Posted by morselsandscraps in beach walk, photos

≈ 12 Comments

Tags

flotsam, grass, Handkerchief Beach, Nangudga Beach, seaweed

Sunday morning is freezing. I cower in the living room as J thumps around the roof with the leaf blower. This weekend he spends a lot of time on the roof: on Friday I arrive just as he discovers the chimney has caught fire. At least in the chill (snow in the mountains), the fire is going safely again. Then we discover, after all this time, that our view of the progression of low tides is reality halved, and that coveted low tide doesn’t happen till 1pm. 

We set off at 9 anyway, and suddenly the world is warmer.
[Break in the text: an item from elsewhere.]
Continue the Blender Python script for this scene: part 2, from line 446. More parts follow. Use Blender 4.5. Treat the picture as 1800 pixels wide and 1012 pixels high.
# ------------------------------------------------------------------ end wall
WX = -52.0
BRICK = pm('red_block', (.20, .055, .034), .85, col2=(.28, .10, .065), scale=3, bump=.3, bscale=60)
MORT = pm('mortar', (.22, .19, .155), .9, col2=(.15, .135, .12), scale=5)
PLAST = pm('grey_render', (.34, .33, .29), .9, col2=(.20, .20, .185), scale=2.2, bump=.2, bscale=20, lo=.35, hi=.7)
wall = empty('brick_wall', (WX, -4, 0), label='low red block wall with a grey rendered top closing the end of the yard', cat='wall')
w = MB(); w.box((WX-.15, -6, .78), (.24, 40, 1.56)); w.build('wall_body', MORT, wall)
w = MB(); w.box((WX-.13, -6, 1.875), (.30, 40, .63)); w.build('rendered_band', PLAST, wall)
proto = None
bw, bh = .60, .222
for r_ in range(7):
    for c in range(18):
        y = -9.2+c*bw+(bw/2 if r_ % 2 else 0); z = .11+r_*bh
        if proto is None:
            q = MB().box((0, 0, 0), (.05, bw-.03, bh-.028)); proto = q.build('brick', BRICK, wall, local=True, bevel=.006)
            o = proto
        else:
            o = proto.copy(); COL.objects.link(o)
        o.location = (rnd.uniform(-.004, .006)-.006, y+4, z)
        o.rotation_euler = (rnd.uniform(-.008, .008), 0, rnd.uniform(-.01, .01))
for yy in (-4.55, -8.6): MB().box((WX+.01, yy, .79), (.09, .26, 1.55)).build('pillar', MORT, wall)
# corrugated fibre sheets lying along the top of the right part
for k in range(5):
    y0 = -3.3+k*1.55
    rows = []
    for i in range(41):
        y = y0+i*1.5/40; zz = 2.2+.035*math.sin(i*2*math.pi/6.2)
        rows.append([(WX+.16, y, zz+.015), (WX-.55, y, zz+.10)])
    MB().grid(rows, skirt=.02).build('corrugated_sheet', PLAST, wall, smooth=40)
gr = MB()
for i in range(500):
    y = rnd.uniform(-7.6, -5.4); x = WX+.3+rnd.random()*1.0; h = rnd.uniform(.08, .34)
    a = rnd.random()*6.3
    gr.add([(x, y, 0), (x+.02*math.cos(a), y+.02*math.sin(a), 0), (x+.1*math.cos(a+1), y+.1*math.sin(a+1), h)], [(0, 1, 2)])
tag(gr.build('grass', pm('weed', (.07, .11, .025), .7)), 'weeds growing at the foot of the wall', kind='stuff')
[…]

We drive south and turn off the highway along a dirt road between a caravan park and a creek, and leave the car where the creek is in conflict with the outgoing tide in a swirl of rushing current.

The sea is blue and agitated, and the sun surpringly warm, although I still sport the innovative fashion of sunhat pulled down over beanie.


Today J takes the level high road in support of his leg and I walk the tideline. My pleasures are small ones and of the present. Geology takes a back seat in the face of expanses of sand, where seaweed settles, surprising colours and textures from the sea are showcased, and black and cream patterns emerge.







Along the dunes, sand collapses after high seas have made smooth shelves; trees tilt with a lifetime of wind; thick grass runs long distance, anchoring itself with runners and delicate shadows; and dead branches make a subtle pattern against vertical rock face. A lagoon glimmers dark with green reflections and then blue behind a barrier of trees, the same expanse of water you can see from the highway just past the high school.






I look at rocks and pebbles without geological speculation; explore the occasional track off behind the dunes; and try to see inside the greenish bubble-worlds the receding tide leaves behind.



Occasionally however geology does intrude. This is, I am assured, “unmistakable BIM.” Including chert.

J’s damaged leg has carried him the furthest he’s walked since the damage happened, and he discovers the comfort of barefoot walking on sand. We scrape off the sand, return to the car, buy a pair of custard tarts, and eat them looking out over Wagonga Inlet towards Gulaga. We end the weekend raking up leaves ready for a calm-day burn. It’s a long time since I’ve experienced the satisfaction of combing the surface covering of the earth into piles.